[Written instruction]: Determine how many lines contain the string "scene". Reply with that figure and nothing else.

[Data shown]:
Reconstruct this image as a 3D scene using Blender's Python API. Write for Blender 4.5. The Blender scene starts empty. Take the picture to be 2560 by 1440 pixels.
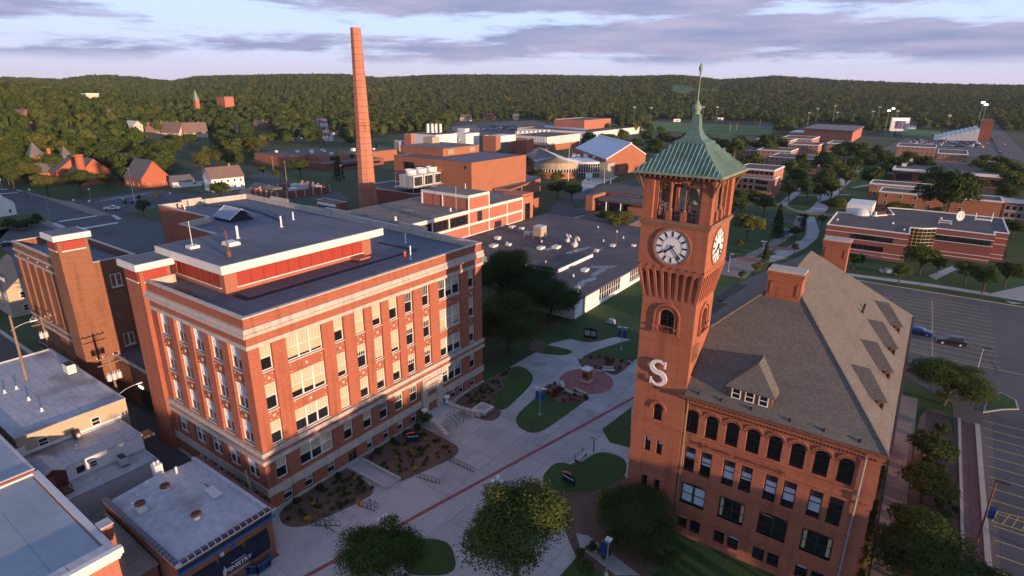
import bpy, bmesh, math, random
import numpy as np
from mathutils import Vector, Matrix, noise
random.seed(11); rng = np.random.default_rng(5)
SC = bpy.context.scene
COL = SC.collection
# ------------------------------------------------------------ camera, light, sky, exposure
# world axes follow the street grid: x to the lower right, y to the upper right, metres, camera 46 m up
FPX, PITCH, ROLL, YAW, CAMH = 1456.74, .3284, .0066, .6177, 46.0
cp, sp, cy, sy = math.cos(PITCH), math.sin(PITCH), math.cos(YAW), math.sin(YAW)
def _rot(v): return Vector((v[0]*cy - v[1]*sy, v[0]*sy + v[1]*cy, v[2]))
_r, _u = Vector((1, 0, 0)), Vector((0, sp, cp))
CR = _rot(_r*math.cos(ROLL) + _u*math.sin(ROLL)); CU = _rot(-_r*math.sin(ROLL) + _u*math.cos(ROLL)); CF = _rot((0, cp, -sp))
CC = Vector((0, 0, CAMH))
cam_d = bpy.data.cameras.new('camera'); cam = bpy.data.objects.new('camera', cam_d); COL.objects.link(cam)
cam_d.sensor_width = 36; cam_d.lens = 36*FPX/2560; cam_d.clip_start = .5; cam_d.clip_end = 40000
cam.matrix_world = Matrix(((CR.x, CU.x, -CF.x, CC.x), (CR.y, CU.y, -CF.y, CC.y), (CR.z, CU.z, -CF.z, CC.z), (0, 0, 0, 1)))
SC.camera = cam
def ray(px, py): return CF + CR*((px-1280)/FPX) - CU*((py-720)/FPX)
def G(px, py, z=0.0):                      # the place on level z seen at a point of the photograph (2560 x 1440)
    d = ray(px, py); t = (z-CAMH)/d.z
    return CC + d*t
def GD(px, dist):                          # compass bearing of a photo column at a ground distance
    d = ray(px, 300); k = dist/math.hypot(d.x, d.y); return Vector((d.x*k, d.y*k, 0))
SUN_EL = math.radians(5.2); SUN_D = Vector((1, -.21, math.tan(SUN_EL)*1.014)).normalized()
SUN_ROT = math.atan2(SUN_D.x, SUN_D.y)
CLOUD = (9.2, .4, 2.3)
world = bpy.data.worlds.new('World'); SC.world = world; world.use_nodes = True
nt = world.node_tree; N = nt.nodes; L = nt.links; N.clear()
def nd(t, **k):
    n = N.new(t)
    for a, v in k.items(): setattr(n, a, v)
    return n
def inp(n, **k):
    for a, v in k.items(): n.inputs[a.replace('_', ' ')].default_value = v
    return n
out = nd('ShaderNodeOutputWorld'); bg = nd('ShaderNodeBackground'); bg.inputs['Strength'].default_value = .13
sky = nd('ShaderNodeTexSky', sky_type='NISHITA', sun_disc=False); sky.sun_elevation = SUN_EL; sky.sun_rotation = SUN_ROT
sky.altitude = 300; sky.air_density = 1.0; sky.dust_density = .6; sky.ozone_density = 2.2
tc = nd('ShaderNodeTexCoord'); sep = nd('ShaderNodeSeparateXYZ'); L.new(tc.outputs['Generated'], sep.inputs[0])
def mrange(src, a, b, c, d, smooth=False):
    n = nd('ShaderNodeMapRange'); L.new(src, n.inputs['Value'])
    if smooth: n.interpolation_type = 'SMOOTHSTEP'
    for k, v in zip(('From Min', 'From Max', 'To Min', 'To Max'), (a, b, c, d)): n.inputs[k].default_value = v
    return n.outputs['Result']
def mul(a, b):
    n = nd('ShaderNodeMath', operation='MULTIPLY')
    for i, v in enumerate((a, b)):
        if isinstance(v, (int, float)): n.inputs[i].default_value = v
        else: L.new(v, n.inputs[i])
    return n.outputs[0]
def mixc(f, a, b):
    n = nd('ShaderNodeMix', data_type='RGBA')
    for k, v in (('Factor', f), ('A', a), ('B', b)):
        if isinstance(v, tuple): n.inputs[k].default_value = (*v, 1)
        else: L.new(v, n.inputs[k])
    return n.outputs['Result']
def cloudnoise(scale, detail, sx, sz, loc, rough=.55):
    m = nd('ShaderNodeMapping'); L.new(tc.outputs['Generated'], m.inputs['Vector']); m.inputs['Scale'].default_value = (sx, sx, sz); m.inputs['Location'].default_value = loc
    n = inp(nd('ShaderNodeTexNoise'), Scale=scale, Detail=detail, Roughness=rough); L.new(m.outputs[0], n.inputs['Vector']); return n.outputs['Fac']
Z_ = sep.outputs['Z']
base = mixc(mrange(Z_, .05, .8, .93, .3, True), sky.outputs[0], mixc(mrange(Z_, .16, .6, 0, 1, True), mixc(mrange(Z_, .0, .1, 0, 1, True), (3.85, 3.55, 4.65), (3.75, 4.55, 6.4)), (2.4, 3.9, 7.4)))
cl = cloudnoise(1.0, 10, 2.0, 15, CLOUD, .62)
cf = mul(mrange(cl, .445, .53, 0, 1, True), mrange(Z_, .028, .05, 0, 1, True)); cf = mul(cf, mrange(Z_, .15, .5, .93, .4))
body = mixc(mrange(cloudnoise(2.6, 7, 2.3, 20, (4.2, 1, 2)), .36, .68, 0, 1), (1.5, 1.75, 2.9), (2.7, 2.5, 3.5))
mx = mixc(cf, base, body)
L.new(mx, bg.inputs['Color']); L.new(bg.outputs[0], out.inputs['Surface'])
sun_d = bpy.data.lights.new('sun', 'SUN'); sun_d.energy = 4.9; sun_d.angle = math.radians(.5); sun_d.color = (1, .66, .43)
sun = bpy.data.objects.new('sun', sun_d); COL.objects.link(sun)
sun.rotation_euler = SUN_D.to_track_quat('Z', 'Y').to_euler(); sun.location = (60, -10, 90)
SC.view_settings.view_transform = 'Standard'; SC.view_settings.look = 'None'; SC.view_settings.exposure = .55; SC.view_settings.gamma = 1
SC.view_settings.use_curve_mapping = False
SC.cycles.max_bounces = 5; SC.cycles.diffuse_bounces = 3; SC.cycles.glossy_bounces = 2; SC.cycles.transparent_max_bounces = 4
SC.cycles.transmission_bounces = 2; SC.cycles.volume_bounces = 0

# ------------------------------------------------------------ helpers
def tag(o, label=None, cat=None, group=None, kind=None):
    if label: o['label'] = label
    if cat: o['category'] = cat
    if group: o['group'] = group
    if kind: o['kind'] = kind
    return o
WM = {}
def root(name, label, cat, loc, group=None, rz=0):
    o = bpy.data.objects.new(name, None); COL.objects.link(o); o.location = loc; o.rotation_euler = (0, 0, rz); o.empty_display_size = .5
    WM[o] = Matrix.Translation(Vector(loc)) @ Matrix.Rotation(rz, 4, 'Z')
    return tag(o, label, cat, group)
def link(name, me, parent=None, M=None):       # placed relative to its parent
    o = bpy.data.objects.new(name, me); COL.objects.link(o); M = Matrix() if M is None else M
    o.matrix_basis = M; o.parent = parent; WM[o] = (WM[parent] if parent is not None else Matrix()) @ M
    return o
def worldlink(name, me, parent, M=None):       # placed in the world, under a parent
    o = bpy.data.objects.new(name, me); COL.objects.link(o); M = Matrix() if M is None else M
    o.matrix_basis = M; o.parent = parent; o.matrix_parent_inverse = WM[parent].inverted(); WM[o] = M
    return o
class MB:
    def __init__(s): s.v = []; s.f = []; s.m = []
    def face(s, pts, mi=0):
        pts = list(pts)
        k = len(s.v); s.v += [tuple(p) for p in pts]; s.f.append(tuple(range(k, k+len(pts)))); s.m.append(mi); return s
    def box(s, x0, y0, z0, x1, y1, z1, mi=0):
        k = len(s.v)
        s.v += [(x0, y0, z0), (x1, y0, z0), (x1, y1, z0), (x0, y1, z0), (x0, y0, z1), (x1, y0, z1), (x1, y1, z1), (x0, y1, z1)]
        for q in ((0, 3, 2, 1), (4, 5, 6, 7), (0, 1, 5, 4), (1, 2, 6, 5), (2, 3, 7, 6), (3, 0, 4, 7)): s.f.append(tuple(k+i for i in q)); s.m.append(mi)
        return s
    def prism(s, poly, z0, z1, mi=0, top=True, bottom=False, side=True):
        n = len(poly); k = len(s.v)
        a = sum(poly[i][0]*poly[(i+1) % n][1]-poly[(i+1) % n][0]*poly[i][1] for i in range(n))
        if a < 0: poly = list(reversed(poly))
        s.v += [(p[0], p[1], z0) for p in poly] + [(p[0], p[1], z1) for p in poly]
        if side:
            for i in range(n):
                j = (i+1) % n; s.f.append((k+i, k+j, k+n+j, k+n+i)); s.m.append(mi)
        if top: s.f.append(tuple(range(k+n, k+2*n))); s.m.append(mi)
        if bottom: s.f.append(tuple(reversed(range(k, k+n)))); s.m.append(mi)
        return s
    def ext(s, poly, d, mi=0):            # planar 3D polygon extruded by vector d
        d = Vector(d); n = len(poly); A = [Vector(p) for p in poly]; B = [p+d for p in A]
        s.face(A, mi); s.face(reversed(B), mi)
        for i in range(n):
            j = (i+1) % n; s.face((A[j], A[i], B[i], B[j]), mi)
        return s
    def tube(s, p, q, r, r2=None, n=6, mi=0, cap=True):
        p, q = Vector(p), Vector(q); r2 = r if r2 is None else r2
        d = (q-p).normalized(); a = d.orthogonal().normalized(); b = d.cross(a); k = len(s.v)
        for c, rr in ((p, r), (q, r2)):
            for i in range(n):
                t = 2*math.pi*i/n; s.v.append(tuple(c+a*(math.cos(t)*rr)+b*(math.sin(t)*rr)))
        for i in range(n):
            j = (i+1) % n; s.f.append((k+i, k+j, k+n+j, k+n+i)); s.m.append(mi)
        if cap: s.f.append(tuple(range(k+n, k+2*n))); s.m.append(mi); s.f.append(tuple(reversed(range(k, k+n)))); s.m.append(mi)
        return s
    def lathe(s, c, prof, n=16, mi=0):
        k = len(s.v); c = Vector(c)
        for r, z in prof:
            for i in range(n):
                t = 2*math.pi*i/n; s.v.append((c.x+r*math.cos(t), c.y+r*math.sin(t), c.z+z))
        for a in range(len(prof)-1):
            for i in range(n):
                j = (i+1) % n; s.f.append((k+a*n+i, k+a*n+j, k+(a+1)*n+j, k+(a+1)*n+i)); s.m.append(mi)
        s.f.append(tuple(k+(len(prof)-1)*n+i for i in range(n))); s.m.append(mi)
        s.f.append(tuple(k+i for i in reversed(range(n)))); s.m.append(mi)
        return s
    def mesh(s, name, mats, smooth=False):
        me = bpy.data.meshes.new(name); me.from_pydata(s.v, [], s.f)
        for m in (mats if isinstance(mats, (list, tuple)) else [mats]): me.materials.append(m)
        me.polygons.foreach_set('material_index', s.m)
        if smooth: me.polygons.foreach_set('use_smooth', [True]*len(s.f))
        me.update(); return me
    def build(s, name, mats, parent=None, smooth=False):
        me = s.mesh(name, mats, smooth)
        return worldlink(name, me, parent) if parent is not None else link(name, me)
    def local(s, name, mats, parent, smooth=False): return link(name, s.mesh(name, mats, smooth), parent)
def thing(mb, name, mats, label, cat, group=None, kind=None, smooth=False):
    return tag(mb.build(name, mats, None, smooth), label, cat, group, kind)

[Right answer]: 2